(JTA) — The municipality of Ramallah, the seat of the Palestinian Authority, will dedicate a street to the late Cuban dictator Fidel Castro as a “gesture of gratitude.”
“Castro bravely faced the world, the Palestinian people admire and love him,” said a statement from the Palestinian Authority, according to the Latin American Jewish news service Iton Gadol. The decision was made by the city’s Central Council “in recognition of Castro’s support for the Palestinian people and former leader Yasser Arafat.”
Located six miles north of Jerusalem, Ramallah serves as the de facto administrative capital of the Palestinian Authority, where Arafat established his headquarters, the Muqata. Historically an Arab-Christian town, Muslims now form the majority of the population.
Castro’s death at the age of 90 was announced on Nov. 25 by his brother, Raul, Cuba’s current president.

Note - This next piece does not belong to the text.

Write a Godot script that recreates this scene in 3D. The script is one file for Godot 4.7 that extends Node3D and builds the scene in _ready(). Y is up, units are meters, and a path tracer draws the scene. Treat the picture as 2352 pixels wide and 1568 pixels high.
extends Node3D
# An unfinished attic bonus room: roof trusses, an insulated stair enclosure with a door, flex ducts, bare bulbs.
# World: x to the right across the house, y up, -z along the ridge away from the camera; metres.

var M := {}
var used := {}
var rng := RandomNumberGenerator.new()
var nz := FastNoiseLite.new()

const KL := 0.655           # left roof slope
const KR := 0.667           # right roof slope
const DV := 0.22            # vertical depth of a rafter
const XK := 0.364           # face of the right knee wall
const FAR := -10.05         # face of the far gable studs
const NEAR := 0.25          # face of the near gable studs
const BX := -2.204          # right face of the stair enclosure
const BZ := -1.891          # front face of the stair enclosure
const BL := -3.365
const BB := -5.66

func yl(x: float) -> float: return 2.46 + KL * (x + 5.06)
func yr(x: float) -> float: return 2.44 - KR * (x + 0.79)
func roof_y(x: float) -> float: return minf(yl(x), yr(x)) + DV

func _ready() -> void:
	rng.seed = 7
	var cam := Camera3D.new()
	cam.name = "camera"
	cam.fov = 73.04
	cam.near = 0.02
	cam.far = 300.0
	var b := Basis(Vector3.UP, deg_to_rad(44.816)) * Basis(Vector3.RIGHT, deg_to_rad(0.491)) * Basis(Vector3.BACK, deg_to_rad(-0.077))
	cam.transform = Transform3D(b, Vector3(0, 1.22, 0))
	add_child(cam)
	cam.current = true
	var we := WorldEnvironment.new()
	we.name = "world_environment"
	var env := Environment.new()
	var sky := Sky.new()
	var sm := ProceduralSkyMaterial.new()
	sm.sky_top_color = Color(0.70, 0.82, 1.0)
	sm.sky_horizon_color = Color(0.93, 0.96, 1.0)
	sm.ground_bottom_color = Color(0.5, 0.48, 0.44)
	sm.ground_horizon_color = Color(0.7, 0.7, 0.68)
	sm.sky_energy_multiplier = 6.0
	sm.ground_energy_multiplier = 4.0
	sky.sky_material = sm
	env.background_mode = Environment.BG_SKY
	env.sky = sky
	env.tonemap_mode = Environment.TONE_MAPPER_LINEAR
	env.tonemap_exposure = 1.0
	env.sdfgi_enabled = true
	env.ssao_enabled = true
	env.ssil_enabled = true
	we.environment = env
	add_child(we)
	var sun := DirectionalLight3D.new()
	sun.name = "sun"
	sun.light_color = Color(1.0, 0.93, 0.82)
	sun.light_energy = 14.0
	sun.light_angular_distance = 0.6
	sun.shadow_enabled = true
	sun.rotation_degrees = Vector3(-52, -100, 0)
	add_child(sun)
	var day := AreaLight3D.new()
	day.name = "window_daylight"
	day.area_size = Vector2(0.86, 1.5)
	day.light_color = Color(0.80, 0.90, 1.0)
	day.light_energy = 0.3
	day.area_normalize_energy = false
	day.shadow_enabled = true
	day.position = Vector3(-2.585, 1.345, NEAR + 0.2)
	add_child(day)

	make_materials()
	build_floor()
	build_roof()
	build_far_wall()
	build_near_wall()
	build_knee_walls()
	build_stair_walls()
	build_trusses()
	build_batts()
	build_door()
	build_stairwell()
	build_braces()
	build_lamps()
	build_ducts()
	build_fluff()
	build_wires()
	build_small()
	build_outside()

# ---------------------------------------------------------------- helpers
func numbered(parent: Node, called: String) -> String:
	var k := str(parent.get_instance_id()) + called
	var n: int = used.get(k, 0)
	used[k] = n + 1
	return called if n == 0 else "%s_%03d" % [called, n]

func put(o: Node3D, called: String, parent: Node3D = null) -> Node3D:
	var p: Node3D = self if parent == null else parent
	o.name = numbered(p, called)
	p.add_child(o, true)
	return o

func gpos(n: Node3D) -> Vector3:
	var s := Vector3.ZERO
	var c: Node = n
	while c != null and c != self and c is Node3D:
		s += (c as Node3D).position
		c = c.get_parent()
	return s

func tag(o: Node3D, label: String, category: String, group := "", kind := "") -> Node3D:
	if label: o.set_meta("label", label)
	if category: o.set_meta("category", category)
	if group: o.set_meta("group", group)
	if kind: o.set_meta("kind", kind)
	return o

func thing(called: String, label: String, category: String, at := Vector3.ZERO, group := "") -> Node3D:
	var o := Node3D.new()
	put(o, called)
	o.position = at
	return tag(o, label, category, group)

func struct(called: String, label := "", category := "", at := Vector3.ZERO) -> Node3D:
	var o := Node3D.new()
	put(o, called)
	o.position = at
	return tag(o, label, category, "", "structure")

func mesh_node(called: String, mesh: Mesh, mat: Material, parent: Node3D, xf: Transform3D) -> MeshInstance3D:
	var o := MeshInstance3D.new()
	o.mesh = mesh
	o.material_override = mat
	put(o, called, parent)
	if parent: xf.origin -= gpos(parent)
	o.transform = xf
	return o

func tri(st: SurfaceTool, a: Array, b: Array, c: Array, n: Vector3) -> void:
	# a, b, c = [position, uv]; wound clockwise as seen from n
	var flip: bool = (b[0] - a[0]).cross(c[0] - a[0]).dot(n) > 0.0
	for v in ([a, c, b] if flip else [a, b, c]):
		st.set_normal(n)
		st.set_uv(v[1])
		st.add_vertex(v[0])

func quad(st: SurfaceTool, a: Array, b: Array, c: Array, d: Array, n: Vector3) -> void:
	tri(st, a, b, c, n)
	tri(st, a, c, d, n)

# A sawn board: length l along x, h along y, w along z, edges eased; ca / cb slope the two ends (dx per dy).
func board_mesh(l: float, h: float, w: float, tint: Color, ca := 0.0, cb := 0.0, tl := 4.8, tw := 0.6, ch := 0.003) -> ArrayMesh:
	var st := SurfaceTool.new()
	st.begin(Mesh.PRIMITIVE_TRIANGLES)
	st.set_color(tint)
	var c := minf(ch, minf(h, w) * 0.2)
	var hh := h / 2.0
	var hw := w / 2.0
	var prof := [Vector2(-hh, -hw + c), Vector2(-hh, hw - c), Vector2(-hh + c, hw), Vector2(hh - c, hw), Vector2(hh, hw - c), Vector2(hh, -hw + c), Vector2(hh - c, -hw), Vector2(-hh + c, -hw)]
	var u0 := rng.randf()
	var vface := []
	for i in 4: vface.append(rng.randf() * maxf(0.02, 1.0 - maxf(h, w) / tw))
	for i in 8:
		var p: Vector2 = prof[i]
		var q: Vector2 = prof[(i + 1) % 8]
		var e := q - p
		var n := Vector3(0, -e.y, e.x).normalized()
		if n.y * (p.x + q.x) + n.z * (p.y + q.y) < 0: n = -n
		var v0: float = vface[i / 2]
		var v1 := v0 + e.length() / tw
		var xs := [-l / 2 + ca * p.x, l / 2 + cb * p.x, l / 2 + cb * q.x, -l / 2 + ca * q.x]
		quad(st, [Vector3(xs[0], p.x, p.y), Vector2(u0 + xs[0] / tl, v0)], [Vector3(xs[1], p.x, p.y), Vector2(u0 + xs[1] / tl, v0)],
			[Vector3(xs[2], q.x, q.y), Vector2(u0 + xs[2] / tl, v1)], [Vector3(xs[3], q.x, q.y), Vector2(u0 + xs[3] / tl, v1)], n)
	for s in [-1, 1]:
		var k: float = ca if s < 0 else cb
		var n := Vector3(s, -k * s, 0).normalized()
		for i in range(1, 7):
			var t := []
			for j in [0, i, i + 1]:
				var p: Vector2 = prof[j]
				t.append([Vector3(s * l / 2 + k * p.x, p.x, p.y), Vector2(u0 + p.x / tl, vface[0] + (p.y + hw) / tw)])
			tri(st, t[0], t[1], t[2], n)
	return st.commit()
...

The Fatah party of P.A. President Mahmoud Abbas issued a statement of mourning, claiming Castro was a “world leader and great friend of the Palestinian people.”

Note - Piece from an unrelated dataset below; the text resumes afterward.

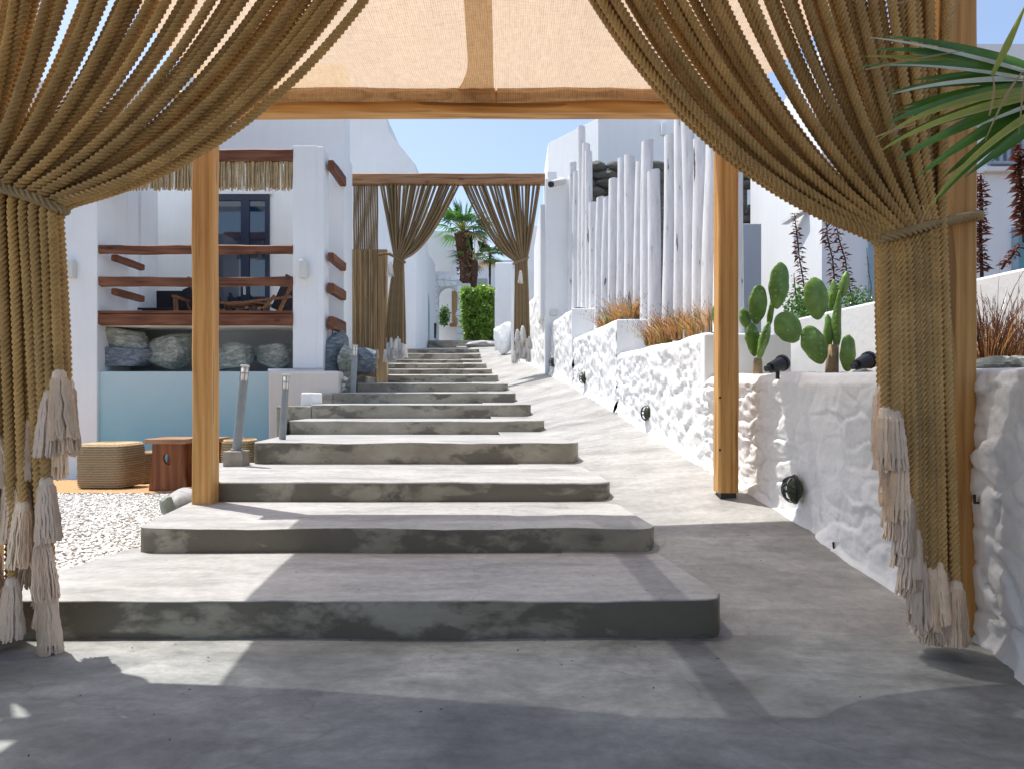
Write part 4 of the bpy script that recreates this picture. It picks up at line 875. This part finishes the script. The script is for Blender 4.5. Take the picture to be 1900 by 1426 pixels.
# ================================================================= OBJECTS ON THE LEFT
def pouf(px0, px1, y0, y1, d, lab):
    a = (px1-px0)/2/F*d*1.02; x = WX((px0+px1)/2, d+a*.35); z0 = gz(d)+.035; z1 = WZ(y0, d); n = 150; rows = 76; v = []
    H = z1-z0
    path = []                              # bottom centre, side, top centre
    for t in np.linspace(0, 1, rows):
        if t < .62: s_ = t/.62; path.append((1-.07*abs(2*s_-1)**4-.015*math.sin(s_*3.14), s_, 1))
        else: s_ = (t-.62)/.38; path.append(((1-s_)*.925, 1+.03*math.sin(s_*1.57), 0))
    for i, (rr, zz, side) in enumerate(path):
        rid = .018*abs(math.sin(i*math.pi/2+.0)) if side else 0; rz = .014*abs(math.sin(i*math.pi/2)) if not side else 0
        for j in range(n):
            an = j/n*2*math.pi; c_, s_ = math.cos(an), math.sin(an); k = 1/(abs(c_)**5+abs(s_)**5)**.2
            kn = .0035*math.sin(j*2.1+i*1.57); q = a*rr*k+rid*(1 if rr > .9 else 0)+kn
            v.append((x+q*c_, d+a+q*s_, z0+H*zz+rz+kn*.5))
    f = np.array([(i*n+j, i*n+(j+1) % n, (i+1)*n+(j+1) % n, (i+1)*n+j) for i in range(rows-1) for j in range(n)])
    return tag(fm('woven_pouf', v, f, JUTE, None, True), lab, 'pouf')
pouf(145, 236, 826, 905, 8.15, 'large square woven jute pouf at the left of the mat'); pouf(244, 286, 840, 898, 9.1, 'smaller jute pouf half hidden behind the large one')
pouf(412, 466, 818, 852, 7.4, 'low jute pouf behind the first bollard lamp')
Y, X = np.meshgrid(np.linspace(7.85, 10.0, 70), np.linspace(-7.0, -3.4, 140), indexing='ij')
ed = np.minimum(np.clip((Y-7.85)*8, 0, 1), 1); tag(grid('coir_mat', X, Y+.03*vn(X*6, Y*6)*(ed < 1), gz(Y)+.006+.02*ed+.008*np.abs(vn(X*30, Y*30)), RUG), 'orange brown coir mat under the poufs and stools', 'mat')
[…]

In 1973, Castro suddenly announced the rupture of relations with Israel and declared its recognition of the Palestinian Liberty Organization.
Castro was quoted by the Ecuadorean representative to the United Nations last week in a speech that equated Zionism with Nazism. Israel demanded “clarifications” from Tel Aviv-based Ecuadorean officials.
Under the Castros, Jews in Cuba were extended religious freedoms and received special rations from the government for kosher meat, although the community, like much of the island nation, remains fairly impoverished. Castro, who seized power in 1959, set his country firmly against the Jewish state.
Alan Gross, who was imprisoned for five years in Cuba while trying to assist its Jewish community, said following the death of Castro, “History will never absolve him.”